§ SOURCE DATA
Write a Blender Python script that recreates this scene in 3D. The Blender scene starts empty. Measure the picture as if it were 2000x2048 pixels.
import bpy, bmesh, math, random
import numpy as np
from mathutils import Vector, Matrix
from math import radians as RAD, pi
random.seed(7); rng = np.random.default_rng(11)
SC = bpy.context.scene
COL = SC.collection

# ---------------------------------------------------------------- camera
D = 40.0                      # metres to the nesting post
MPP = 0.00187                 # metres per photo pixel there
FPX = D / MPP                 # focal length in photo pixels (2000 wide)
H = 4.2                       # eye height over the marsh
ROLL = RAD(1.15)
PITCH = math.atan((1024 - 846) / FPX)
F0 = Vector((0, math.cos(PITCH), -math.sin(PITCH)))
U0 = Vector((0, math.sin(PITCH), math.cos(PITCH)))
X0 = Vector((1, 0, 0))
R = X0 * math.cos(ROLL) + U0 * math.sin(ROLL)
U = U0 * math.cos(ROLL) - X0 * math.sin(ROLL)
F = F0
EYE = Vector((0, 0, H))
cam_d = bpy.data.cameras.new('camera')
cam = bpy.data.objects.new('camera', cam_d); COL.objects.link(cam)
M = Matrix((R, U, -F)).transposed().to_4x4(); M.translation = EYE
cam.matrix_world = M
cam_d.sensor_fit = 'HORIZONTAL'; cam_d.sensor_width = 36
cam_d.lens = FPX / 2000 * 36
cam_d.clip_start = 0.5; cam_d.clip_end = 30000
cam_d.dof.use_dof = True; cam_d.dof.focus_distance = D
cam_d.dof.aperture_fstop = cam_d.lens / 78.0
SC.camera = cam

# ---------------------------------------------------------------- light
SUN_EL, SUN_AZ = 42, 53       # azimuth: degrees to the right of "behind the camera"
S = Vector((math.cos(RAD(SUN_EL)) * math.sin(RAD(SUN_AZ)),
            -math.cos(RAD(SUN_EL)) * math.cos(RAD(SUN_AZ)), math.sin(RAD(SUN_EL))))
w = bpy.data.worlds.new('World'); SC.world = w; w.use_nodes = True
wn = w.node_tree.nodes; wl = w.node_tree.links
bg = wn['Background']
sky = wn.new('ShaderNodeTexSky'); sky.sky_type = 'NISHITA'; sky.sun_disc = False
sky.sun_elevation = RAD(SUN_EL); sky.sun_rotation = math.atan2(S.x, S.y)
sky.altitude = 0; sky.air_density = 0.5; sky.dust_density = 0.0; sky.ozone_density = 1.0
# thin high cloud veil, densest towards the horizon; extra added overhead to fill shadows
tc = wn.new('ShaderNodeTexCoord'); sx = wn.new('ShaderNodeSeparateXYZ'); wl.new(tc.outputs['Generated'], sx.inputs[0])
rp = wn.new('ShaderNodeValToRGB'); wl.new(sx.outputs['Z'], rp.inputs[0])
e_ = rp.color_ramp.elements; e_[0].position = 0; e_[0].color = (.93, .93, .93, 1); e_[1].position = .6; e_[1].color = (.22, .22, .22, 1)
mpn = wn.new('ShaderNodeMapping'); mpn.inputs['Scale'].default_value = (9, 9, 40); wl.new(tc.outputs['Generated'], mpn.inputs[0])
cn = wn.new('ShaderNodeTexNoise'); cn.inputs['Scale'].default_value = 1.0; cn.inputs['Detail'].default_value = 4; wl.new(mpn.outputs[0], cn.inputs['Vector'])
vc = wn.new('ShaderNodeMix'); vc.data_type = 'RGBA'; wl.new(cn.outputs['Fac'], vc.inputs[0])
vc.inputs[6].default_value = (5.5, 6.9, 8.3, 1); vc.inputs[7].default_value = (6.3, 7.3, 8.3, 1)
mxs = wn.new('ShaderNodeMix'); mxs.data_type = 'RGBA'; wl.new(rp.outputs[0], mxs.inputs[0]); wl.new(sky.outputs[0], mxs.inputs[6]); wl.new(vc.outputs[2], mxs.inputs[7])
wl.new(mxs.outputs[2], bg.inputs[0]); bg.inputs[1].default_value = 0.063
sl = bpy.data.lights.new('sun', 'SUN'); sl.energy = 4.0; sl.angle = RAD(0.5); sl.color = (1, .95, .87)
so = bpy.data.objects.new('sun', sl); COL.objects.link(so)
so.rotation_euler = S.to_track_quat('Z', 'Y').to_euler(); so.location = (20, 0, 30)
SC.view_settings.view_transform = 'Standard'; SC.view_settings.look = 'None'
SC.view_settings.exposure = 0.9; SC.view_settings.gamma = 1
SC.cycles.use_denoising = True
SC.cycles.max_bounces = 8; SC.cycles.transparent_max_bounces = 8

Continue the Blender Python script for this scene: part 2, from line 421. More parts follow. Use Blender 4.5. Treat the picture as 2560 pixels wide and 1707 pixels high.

§ PROBLEM DESCRIPTION
Copy out the listing above, line by line and exactly, from its first line to the line holding "SC.camera = cam", inclusive.

§ ANSWER TO THIS PROBLEM
Write a Blender Python script that recreates this scene in 3D. The Blender scene starts empty. Measure the picture as if it were 2000x2048 pixels.
import bpy, bmesh, math, random
import numpy as np
from mathutils import Vector, Matrix
from math import radians as RAD, pi
random.seed(7); rng = np.random.default_rng(11)
SC = bpy.context.scene
COL = SC.collection

# ---------------------------------------------------------------- camera
D = 40.0                      # metres to the nesting post
MPP = 0.00187                 # metres per photo pixel there
FPX = D / MPP                 # focal length in photo pixels (2000 wide)
H = 4.2                       # eye height over the marsh
ROLL = RAD(1.15)
PITCH = math.atan((1024 - 846) / FPX)
F0 = Vector((0, math.cos(PITCH), -math.sin(PITCH)))
U0 = Vector((0, math.sin(PITCH), math.cos(PITCH)))
X0 = Vector((1, 0, 0))
R = X0 * math.cos(ROLL) + U0 * math.sin(ROLL)
U = U0 * math.cos(ROLL) - X0 * math.sin(ROLL)
F = F0
EYE = Vector((0, 0, H))
cam_d = bpy.data.cameras.new('camera')
cam = bpy.data.objects.new('camera', cam_d); COL.objects.link(cam)
M = Matrix((R, U, -F)).transposed().to_4x4(); M.translation = EYE
cam.matrix_world = M
cam_d.sensor_fit = 'HORIZONTAL'; cam_d.sensor_width = 36
cam_d.lens = FPX / 2000 * 36
cam_d.clip_start = 0.5; cam_d.clip_end = 30000
cam_d.dof.use_dof = True; cam_d.dof.focus_distance = D
cam_d.dof.aperture_fstop = cam_d.lens / 78.0
SC.camera = cam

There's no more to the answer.